Boeing to resume 737 Max deliveries in December


Boeing has said it expects to resume deliveries of its grounded 737
Max planes as early as next month and that airlines could be able to
restart commercial service in January, sending shares of the
manufacturer sharply higher.
Boeing’s 737 Max planes have been grounded since mid-March after two
fatal crashes killed 346 people. Investors cheered the new timeline,
which indicated the company is at the tail end of the process of
winning regulators’ approval for Boeing’s bestselling planes, even
though it was later than the company’s previous estimates and repeated
delays have prompted airlines to remove the planes from their
schedules several times.
Southwest Airlines and American Airlines on Friday pulled the planes
from their schedules until early March, nearly a year since
regulators’ grounding orders. Shares of Boeing were up more than four
per cent in afternoon trading, adding 110 points to the Dow Jones
Industrial Average.
The company halted deliveries of the planes after the global ban
earlier this year and slashed production by 20 per cent to 42 a month.

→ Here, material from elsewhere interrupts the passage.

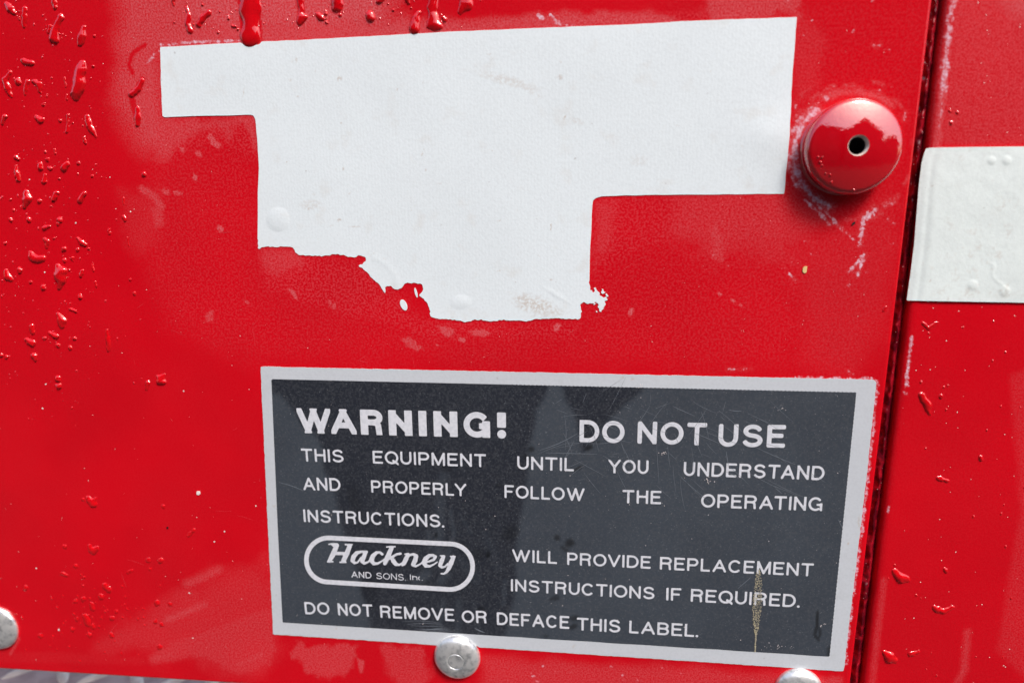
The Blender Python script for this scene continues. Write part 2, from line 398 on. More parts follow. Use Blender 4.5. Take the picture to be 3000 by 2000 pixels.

Boeing has scrambled to gain regulators’ approval for software fixes
it has developed for the jetliners after a flight-control program was
implicated in both crashes — one in Indonesia in October 2018 and
another in Ethiopia in March. Pilots in both crashes were battling the
system, known as MCAS, which was activated due to erroneous data from
a single sensor.
Boeing has changed the system to include data from two sensors.
Lawmakers slammed Boeing CEO, Dennis Muilenburg, in two hearings on
Capitol Hill late last month over the plane’s design. Muilenburg
admitted the company made mistakes.
The company has completed a test of the software with the Federal
Aviation Administration in a simulator, the company said in an update
Monday. But the process isn’t complete. Boeing also has to bring
airline pilots into 737 simulators to assess how cockpit alerts and
other factors affect pilot workload. The National Transportation
Safety Board criticised Boeing in a report in September for
underestimating the impact of such alerts on pilot performance.
Boeing needs to conduct a certification flight with officials and
regulators also still have to sign off on new pilot training, which
the company expects to have in January. The grounding has crimped the
growth of 737 Max airline customers and cost them hundreds of millions
of dollars in revenue after they were forced to cancel flights. Even
after the planes are fully cleared to fly, airlines will have to train
thousands of their 737 pilots before they can operate commercially.
That process can take more than a month.